• **What to produce**
Select the lines below containing the word "that".

[Records with scene code]
┄┄┄┄┄┄┄┄┄┄

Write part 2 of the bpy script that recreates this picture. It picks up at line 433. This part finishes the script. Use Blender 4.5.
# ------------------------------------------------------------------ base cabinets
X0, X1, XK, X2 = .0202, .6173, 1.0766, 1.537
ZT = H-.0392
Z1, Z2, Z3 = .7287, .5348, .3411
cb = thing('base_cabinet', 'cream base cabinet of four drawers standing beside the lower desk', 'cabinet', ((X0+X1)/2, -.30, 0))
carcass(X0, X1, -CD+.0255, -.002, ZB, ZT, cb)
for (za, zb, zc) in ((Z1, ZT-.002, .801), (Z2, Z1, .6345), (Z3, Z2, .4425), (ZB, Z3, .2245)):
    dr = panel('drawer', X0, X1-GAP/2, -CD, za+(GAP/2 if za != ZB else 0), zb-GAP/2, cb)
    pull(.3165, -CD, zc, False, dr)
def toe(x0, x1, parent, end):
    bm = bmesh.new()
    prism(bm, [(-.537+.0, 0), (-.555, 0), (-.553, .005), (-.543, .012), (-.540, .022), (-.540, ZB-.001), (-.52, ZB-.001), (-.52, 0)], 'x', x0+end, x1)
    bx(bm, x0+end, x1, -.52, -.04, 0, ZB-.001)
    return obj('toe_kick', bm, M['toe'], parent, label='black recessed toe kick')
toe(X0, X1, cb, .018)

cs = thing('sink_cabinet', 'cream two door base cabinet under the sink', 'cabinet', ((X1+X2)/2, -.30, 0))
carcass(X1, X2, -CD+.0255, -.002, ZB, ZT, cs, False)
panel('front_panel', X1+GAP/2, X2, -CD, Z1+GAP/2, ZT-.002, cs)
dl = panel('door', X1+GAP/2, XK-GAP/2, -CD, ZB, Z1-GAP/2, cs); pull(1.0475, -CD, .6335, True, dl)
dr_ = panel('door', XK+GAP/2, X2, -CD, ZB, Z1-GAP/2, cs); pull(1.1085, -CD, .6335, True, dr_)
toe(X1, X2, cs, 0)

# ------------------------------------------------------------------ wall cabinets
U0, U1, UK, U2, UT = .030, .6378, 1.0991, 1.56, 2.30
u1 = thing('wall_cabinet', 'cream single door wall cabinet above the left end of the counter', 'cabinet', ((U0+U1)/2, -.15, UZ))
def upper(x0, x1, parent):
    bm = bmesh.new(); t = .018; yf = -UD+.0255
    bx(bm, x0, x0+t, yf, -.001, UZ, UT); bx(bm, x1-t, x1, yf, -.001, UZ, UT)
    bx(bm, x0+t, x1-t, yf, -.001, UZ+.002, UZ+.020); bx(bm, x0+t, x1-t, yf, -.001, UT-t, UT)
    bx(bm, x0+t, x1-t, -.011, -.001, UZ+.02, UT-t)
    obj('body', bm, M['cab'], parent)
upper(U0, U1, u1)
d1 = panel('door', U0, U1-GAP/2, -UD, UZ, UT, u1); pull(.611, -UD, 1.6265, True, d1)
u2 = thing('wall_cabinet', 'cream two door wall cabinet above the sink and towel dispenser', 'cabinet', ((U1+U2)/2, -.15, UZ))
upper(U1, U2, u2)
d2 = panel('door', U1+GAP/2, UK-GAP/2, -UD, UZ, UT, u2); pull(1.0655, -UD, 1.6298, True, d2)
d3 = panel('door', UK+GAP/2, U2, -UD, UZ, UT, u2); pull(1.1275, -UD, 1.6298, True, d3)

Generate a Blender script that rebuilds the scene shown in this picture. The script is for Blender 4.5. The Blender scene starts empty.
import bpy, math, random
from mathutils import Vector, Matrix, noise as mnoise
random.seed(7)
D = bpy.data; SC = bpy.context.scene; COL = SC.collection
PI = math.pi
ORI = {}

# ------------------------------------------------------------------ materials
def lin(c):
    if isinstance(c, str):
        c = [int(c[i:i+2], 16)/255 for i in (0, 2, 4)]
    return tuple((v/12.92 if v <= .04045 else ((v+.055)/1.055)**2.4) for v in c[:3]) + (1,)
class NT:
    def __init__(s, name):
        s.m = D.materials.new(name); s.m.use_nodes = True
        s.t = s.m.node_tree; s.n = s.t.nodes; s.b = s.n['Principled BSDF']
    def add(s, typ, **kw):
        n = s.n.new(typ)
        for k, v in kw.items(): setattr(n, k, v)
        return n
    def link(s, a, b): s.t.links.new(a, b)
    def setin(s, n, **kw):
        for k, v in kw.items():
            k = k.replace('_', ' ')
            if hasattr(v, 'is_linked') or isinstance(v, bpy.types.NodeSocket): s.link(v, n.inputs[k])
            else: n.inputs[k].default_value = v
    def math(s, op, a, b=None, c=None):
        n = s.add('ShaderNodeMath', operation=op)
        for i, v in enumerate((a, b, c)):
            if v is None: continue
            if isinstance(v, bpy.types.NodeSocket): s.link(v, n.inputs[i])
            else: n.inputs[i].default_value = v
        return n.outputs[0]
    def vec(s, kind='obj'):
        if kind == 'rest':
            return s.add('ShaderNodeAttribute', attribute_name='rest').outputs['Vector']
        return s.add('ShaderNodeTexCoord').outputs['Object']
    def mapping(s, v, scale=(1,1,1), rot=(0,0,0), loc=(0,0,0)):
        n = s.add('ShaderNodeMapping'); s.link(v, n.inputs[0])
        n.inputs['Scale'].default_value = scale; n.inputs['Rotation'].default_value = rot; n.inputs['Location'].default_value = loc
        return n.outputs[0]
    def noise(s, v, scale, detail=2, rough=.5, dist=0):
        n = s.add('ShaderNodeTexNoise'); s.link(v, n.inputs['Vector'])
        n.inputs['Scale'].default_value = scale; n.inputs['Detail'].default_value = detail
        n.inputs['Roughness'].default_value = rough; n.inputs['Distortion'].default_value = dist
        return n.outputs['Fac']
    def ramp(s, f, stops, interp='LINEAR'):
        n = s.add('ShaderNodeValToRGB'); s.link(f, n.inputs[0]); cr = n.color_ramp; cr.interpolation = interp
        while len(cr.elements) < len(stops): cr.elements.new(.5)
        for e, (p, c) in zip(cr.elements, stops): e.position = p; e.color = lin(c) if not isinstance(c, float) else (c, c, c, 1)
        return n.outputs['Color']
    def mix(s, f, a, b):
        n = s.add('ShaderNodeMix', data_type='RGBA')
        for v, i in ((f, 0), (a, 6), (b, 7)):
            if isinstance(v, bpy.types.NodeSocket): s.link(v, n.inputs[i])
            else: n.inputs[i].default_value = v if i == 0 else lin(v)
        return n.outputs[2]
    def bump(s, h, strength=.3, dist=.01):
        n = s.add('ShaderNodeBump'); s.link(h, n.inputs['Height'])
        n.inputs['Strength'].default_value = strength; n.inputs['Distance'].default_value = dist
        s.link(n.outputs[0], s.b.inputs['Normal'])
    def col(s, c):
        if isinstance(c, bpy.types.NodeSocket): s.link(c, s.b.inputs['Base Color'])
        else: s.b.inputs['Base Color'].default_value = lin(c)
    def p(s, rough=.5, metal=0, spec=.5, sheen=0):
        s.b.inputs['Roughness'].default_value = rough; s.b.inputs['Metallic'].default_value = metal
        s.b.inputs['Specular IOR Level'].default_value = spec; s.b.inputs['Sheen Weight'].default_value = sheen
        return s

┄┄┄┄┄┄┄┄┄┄

• **Output**
Write part 2 of the bpy script that recreates this picture. It picks up at line 433. This part finishes the script. Use Blender 4.5.
Generate a Blender script that rebuilds the scene shown in this picture. The script is for Blender 4.5. The Blender scene starts empty.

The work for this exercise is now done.